Yes, a registered business address in Germany is legally required to form a UG.
Does a UG offer liability protection for shareholders?
Yes, shareholders' personal assets are protected; only the company’s assets are at risk.
How long does it take to open a UG in Germany?
With proper preparation, registration can take from a few weeks to a couple of months, depending on document readiness and administrative speed.
What ongoing obligations exist after forming a UG?
A UG must maintain bookkeeping, annual financial statements, tax filings, and keep the commercial register updated with company changes.
Can non-residents be managing directors or shareholders?
Yes, non-residents can serve as managing directors or shareholders of a UG in Germany.
Why should I choose a UG over a sole proprietorship?
A UG provides limited liability, so your private assets are separate from company liabilities—unlike sole proprietorship, where personal liability applies.

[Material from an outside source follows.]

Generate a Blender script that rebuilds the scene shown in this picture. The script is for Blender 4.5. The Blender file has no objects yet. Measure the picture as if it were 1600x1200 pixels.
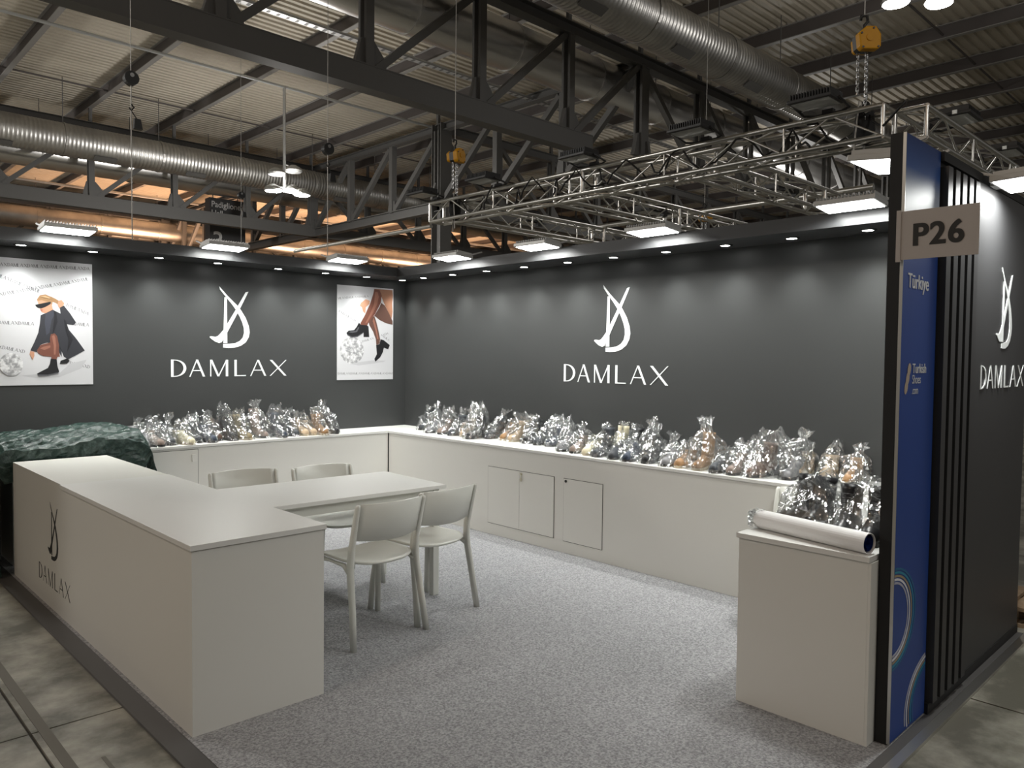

Do I need a notary to create a UG?
Yes, notarisation of the founding documents is a legal requirement for forming a UG.
What is the Model Protocol in UG formation?
The Model Protocol is a standardised set of articles of association that simplifies and speeds up the UG formation process, especially for smaller companies.
Can my UG operate internationally?
Yes, once registered in Germany, your UG can engage in international trade and business activities.
What taxes apply to a UG in Germany?
A UG is subject to German corporate income tax, trade tax, and, if applicable, value-added tax (VAT).